The official death toll stood at 181 yesterday, but bodies were still being collected and Brumby said it would "exceed 200 deaths."
Of the other five fire sources, four were not suspicious and one was still being investigated. An estimated 60,000 fires burn each year in Australia, most of which are lit accidentally or by lightning strikes or power lines.
Australia's top law officer, federal Attorney General Robert McLelland, said yesterday anyone found guilty of lighting a fire that caused multiple deaths would face life in prison if convicted.
Prime Minister Kevin Rudd told the Seven Network late Tuesday "they should be allowed to rot in jail."

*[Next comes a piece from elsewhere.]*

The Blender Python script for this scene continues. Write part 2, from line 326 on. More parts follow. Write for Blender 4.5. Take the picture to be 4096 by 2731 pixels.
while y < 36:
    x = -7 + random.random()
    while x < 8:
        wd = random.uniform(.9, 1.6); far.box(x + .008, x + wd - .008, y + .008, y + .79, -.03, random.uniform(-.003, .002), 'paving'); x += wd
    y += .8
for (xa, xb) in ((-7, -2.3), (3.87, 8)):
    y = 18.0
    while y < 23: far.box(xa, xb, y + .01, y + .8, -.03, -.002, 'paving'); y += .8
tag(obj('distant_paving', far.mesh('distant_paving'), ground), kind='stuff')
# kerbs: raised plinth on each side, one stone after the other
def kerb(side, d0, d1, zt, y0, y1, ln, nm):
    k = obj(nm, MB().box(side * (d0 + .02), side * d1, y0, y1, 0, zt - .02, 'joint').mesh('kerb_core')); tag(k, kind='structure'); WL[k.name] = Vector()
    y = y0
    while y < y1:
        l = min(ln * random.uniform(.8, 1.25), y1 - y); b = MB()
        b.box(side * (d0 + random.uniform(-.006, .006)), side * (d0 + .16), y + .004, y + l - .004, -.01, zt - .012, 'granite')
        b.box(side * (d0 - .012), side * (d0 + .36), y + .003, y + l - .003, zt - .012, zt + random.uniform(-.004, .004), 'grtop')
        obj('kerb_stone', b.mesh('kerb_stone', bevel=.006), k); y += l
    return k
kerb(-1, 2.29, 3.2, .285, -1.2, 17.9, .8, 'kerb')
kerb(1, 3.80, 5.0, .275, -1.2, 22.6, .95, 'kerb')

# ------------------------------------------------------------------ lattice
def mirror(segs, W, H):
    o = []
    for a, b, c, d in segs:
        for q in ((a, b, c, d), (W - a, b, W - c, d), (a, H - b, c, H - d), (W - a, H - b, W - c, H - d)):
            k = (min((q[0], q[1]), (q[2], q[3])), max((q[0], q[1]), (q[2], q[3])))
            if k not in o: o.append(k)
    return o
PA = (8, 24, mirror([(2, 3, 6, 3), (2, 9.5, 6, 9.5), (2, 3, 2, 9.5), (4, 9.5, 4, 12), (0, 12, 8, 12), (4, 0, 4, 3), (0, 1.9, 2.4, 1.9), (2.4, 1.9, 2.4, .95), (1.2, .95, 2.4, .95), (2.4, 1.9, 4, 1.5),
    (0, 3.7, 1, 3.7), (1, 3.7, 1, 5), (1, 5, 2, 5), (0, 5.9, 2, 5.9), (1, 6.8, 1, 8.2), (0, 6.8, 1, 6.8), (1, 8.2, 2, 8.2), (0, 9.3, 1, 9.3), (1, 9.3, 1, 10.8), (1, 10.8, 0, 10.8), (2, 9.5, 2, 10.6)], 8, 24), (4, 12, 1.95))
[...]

Victoria's Chief Commissioner of police, Christine Nixon, said there had been reports of suspicious behavior amid the destruction.
Residents were allowed to return to Kinglake, about 130 kilometres north of Melbourne, but their progress was slow because emergency workers were still removing burned debris and cutting down trees that appeared ready to fall. Power lines the electricity supply long cut were strewn across some streets.
More information emerged Wednesday indicating just how extreme Saturday's conditions were. The Bureau of Meteorology said Saturday's high temperature of 115 degrees Fahrenheit (46.4 Celsius) in Melbourne shattered the city's record of 114 F set on Jan. 13, 1939 a day known as Black Friday for wildfires that killed 71 people.
Fire authorities said the official tally of houses destroyed was more than 1,000. Some 5,000 people are homeless, and 2,850 square kilometers of land has been scorched.